私は2003年に東京綜合写真専門学校を卒業したのだが、その時の卒業論文はマルセル・デュシャン(Marcel Duchamp、1887年7月28日 - 1968年10月2日)とアンディ・ウォーホール(Andy Warhol 、1928年8月6日 - 1987年2月22日)だった。

マルセル・デュシャンは、フランス生まれの美術家で、20世紀以降の美術界に大きな影響を残した人物だが、一般の日本人にはあまり知られていないと思う。

一方、アンディ・ウォーホルは、アメリカの画家・版画家・芸術家でポップアートの旗手。銀髪のカツラをトレードマークとし、ロックバンドのプロデュースや映画制作なども手掛けた、日本でも言わずと知れたマルチ・アーティストだろう。

では、この2人が、何故凄いのか、一体何を変えたのかを少し纏めたいと思う。

マルセル・デュシャンは「アートは目で見て楽しませるだけでなく、考えさせるもの」という価値観を生み出しました。それまでのアートは、「本物そっくりに描けている」「色彩が美しい」といった目で見える部分ばかりが評価の上で重要視されていました。

しかし、デュシャンは、既製品の男性用便器に自分のサインを書き、「泉」(1917)というタイトルをつけて展覧会に出品しました。たちまちこの作品は問題となり、既製品の便器は芸術なのかという論争を引き起こしました。

この作品「泉」によって、「何もかもが考え方次第でアート足りうる」という現代アートが出発する事になり、後にデュシャンは「現代アートの父」と呼ばれる様になります。

アンディーウォーホルは、広告や新聞など大衆文化を主題とし、キャンベル缶やマリリン・モンローなど大量消費される情報を敢えて作品化しました。誰もが簡単に反復・大量生産できる版画(シルクスクリーン)を使い、誰もが知っている商品・人物を題材に取りました。
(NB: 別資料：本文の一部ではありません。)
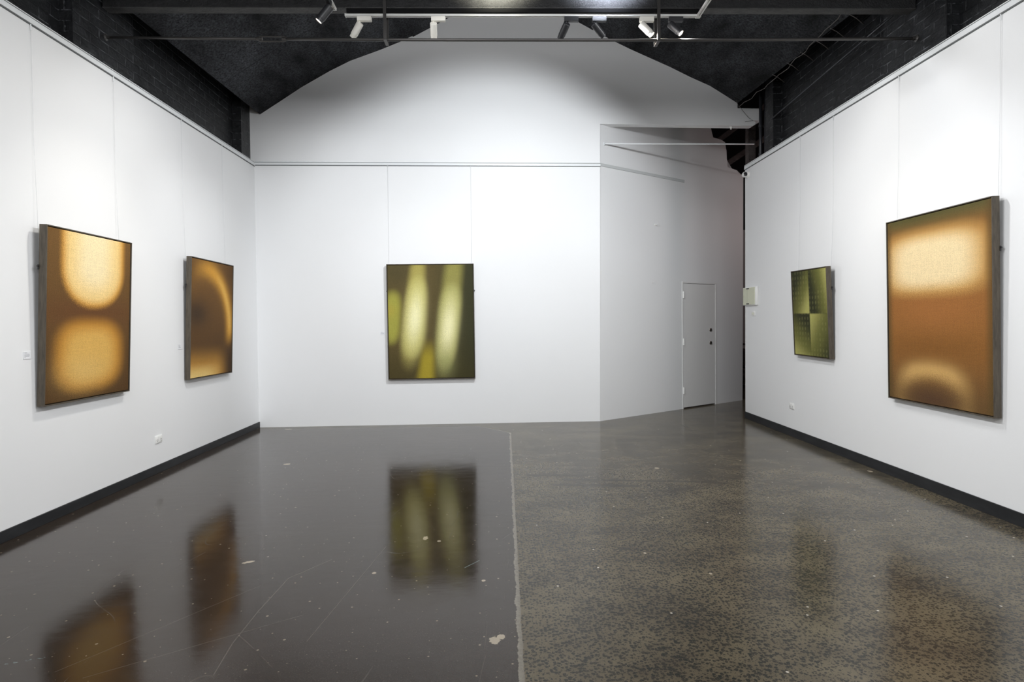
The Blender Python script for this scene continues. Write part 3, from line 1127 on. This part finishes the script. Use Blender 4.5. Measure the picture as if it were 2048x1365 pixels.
# ------------------------------------------------------------------ sockets, switch, box
def outlet(base, x, z, label):
    t = thing('power_outlet', label, 'power outlet', base @ Vector((x, 0, z)), base.to_euler(), 'double power outlets')
    MB().box((-0.0575, -0.011, -0.0375), (0.0575, 0.0, 0.0375), bevel=0.004).build('plate', PLASTIC, t, smooth=True, auto=30)
    for s in (-1, 1):
        mb = MB()
        for dx, dz, a in ((-0.008, -0.004, 0.5), (0.008, -0.004, -0.5), (0, -0.019, 0)):
            mb.box((-0.0013, -0.0125, -0.0045), (0.0013, -0.0105, 0.0045), T((s * 0.031 + dx, 0, dz)) @ RY(a))
        mb.build('socket', SLOT, t)
        MB().box((s * 0.020 - 0.0065, -0.0145, 0.014), (s * 0.020 + 0.0065, -0.010, 0.028), RX(0.0), bevel=0.001).build('switch', PLASTIC, t)
    return t


outlet(BL, 5.968, 0.333, 'white double power outlet low on the left wall')
outlet(BR, -7.297, 0.380, 'white double power outlet low on the right wall below the green painting')

t = thing('light_switch', 'small white switch plate below the beige box', 'switch', BR @ Vector((-8.405, 0, 1.545)), BR.to_euler())
MB().box((-0.0575, -0.010, -0.0375), (0.0575, 0, 0.0375), bevel=0.003).build('plate', PLASTIC, t, smooth=True, auto=30)
for s in (-1, 1):
    MB().box((s * 0.018 - 0.008, -0.015, -0.014), (s * 0.018 + 0.008, -0.009, 0.014), bevel=0.0015).build('rocker', BEIGE, t)

t = thing('wall_cabinet', 'shallow beige service box at the far end of the right wall', 'electrical box', BR @ Vector((-8.475, 0, 1.665)), BR.to_euler())
MB().box((-0.215, -0.036, 0.0), (0.215, 0.0, 0.258), bevel=0.004).build('box_body', PLASTIC, t, smooth=True, auto=30)
MB().box((-0.205, -0.041, 0.008), (0.19, -0.035, 0.250), bevel=0.002).build('box_door', BEIGE, t)
MB().box((-0.062, -0.0415, 0.010), (-0.058, -0.0405, 0.248)).build('door_seam', Mat('seam_shade', (0.38, 0.39, 0.30), 0.5).m, t)
for z in (0.020, 0.238):
    MB().box((-0.075, -0.050, z - 0.007), (0.0, -0.040, z + 0.007), bevel=0.002).build('latch', BLACKPL, t)

# security camera by the right wall's far end
t = thing('security_camera', 'small white turret security camera at the top far end of the right wall', 'camera', BR @ Vector((-8.585, 0, 3.560)), BR.to_euler())
MB().lathe([(0, 0.0), (0.052, 0.0), (0.052, 0.010), (0.046, 0.021), (0.034, 0.032), (0, 0.032)], 28, RX(PI / 2)).build('mount', PLASTIC, t, smooth=True, auto=40)
ctr = T((0.0, -0.052, 0.0)) @ Matrix.Scale(0.78, 4)
b = MB(ctr @ RY(PI / 2)).lathe([(0, -0.052), (0.030, -0.046), (0.048, -0.026), (0.052, 0.0), (0.048, 0.026), (0.042, 0.036), (0.032, 0.036)], 28).build('turret', PLASTIC, t, smooth=True, auto=40)
MB(ctr @ RY(PI / 2)).lathe([(0.040, 0.034), (0.033, 0.044), (0.018, 0.051), (0, 0.053)], 24).build('lens', GLASSB, t, smooth=True)
MB(ctr @ RY(PI / 2)).lathe([(0.043, 0.030), (0.044, 0.040), (0.040, 0.042), (0.040, 0.030)], 28).build('lens_ring', PLASTIC, t, smooth=True, auto=30)

# small hooks left on the angled wall
for s, z, lab, k in ((1.213, 2.950, 'small white hook high on the angled wall', 1.0), (1.148, 2.044, 'tiny white hook left of the door', 0.55)):
    t = thing('wall_hook', lab, 'hook', MB_ANG @ Vector((s, 0, z)), (0, 0, AANG), 'hooks on the angled wall')
    MB().lathe([(0, 0), (0.018 * k, 0), (0.018 * k, 0.006 * k), (0, 0.010 * k)], 16, RX(PI / 2)).build('hook_plate', PLASTIC, t, smooth=True, auto=40)
    MB().tube([(0, -0.006 * k, 0), (0, -0.040 * k, -0.004 * k), (0.004 * k, -0.055 * k, 0.010 * k), (0.008 * k, -0.052 * k, 0.028 * k)], 0.005 * k, 8).build('hook_arm', PLASTIC, t, smooth=True)

# white steel bar across the recess
t = thing('white_tie_bar', 'thin white steel bar crossing the recess under the lintel', 'tie bar', (0, 0, 0))
MB().tube([(1.562, 8.64, 4.026), (3.770, 8.662, 4.022)], 0.012, 12).build('bar', TRIM, t, smooth=True)
MB().lathe([(0, 0), (0.024, 0), (0.024, 0.006), (0.014, 0.012), (0, 0.012)], 16, T((1.562, 8.64, 4.026)) @ RY(PI / 2)).build('wall_plate', TRIM, t, smooth=True, auto=40)

# small fitting under the lintel
t = thing('cable_clip', 'small white plug hanging under the lintel', 'clip', (3.445, 8.705, 4.283))
MB().lathe([(0, -0.034), (0.010, -0.034), (0.012, -0.018), (0.020, -0.014), (0.020, 0.0), (0, 0.0)], 16).build('plug', PLASTIC, t, smooth=True, auto=40)
# loose cable dangling in front of the lintel's right end
t = MB().tube([(3.45, 8.54, 4.61), (3.50, 8.58, 4.56), (3.60, 8.618, 4.47), (3.675, 8.627, 4.392), (3.74, 8.629, 4.352), (3.62, 8.627, 4.335)], 0.0025, 6).build('loose_cable', CABLEM, smooth=True)
tag(t, 'thin dark cable dangling over the right end of the white lintel', 'cable')

# ------------------------------------------------------------------ black fittings above the right wall
t = MB().tube([(3.70, 5.50, 4.280), (3.70, 6.6, 4.225), (3.70, 7.60, 4.170), (3.70, 7.95, 4.150)], 0.011, 10).build('conduit', PIPEB, smooth=True)
tag(t, 'straight black conduit running above the right wall towards the opening', 'conduit')
pts = []
rnd = random.Random(2)
for k in range(26):
    s = k / 25
    pts.append((3.44 + 0.012 * math.sin(k * 1.9), 8.42 - 2.55 * s, 4.475 - 0.06 * math.sin(PI * s) + 0.010 * math.sin(k * 1.3) + (0.02 * s)))
t = MB().tube(pts, 0.0045, 6).build('ceiling_cable', CABLEM, smooth=True)
tag(t, 'wavy brown cable following the right edge of the black ceiling', 'cable')
for k, Y in enumerate((5.88, 6.20, 6.50, 6.82, 7.14, 7.52)):
    zc = 4.600 - (8.46 - Y) * 0.048
    t = MB().tube([(3.50, Y, zc + 0.012), (3.58, Y, zc - 0.030), (3.66, Y, zc - 0.090)], 0.004, 6).build('lit_batten_edge', CABLEM, smooth=True)  # thin tubes standing in for the lit edges of roof battens
    tag(t, ('nearest', 'second nearest', 'third nearest', 'third farthest', 'second farthest', 'farthest')[k] + ' of the thin tubes standing for lit batten edges by the right ceiling edge', 'tie', 'tubes standing for lit batten edges')
# two black pipes at the end of the lintel
for X, lab in ((3.800, 'left of the two black vertical pipes right of the lintel'), (3.875, 'right of the two black vertical pipes right of the lintel')):
    t = thing('vertical_pipe', lab, 'pipe', (X, 8.52, 3.2), group='black vertical pipes')
    MB().tube([(0, 0, 0), (0, 0, 1.7)], 0.022, 14).build('pipe', PIPEB, t, smooth=True)
    for z in (0.62, 1.02):
        MB().tube([(0, 0, z), (0, 0, z + 0.03)], 0.027, 14).build('collar', PIPEB, t, smooth=True, auto=40)
# timbers in the dark space behind the opening
t = MB().box((4.06, 9.55, 0.0), (4.18, 9.67, 4.6), bevel=0.005).build('timber_post', TIMBER)
tag(t, 'dark timber post in the black space beyond the right wall', 'post')
for (p, q, th, lab) in (((4.1, 11.2, 4.23), (5.3, 11.25, 5.02), 0.10, 'lower sloping dark timber in the black space behind the opening'),
                        ((3.9, 11.0, 4.62), (5.0, 11.05, 5.42), 0.09, 'upper sloping dark timber in the black space behind the opening')):
    p, q = Vector(p), Vector(q)
    d = q - p
    M = T(p) @ d.to_track_quat('X', 'Z').to_matrix().to_4x4()
    t = MB(M).box((0, -0.06, -th / 2), (d.length, 0.06, th / 2), bevel=0.004).build('roof_timber', TIMBER)
    tag(t, lab, 'timber', 'timbers in the dark space')

# shelf rack glimpsed in the gap
t = thing('storage_rack', 'dark cluttered rack glimpsed low in the gap beside the right wall', 'rack', (5.45, 12.6, 0))
RK = black_timber('rack_timber', (0.05, 0.04, 0.038), (0.12, 0.10, 0.09))
for x in (-0.35, 0.35):
    MB().box((x - 0.02, -0.15, 0), (x + 0.02, 0.2, 0.95)).build('upright', RK, t)
for z in (0.1, 0.50, 0.92):
    MB().box((-0.33, -0.15, z - 0.015), (0.33, 0.2, z + 0.015)).build('shelf', RK, t)
CR = Mat('dark_carton', (0.03, 0.022, 0.022), 0.7)
CR.xyz()
CR.color(CR.mix((CR.noise(14, 3) - 0.4) * 3, (0.015, 0.012, 0.012), (0.11, 0.08, 0.08)))
for z in (0.12, 0.52):
    MB().box((-0.30, -0.13, z), (0.28, 0.16, z + 0.30), bevel=0.004).build('carton', CR.m, t)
そして商業的な成功も収めた後「将来、誰でも15分間は世界的な有名人になれるだろう」という言葉を残してこの世を去ります。

これは「私は特別な事をしていない」「誰もがアーティストになりうる」というメッセージであり、情緒的な自我、創造など、芸術にまつわる従来的な概念の排除を試みたウォーホールが、内面性を打ち消せば打ち消すほどアーティストとしてのアイデンティティを確立する事が出来るとの考え方を示しているものです。 

この2人の「何もかもがアート」であり、「誰もがアーティスト」であるという考え方は、現在の私を形作る基礎となっている。こんな素敵な時代・世界に生まれた事を喜ばしく思う。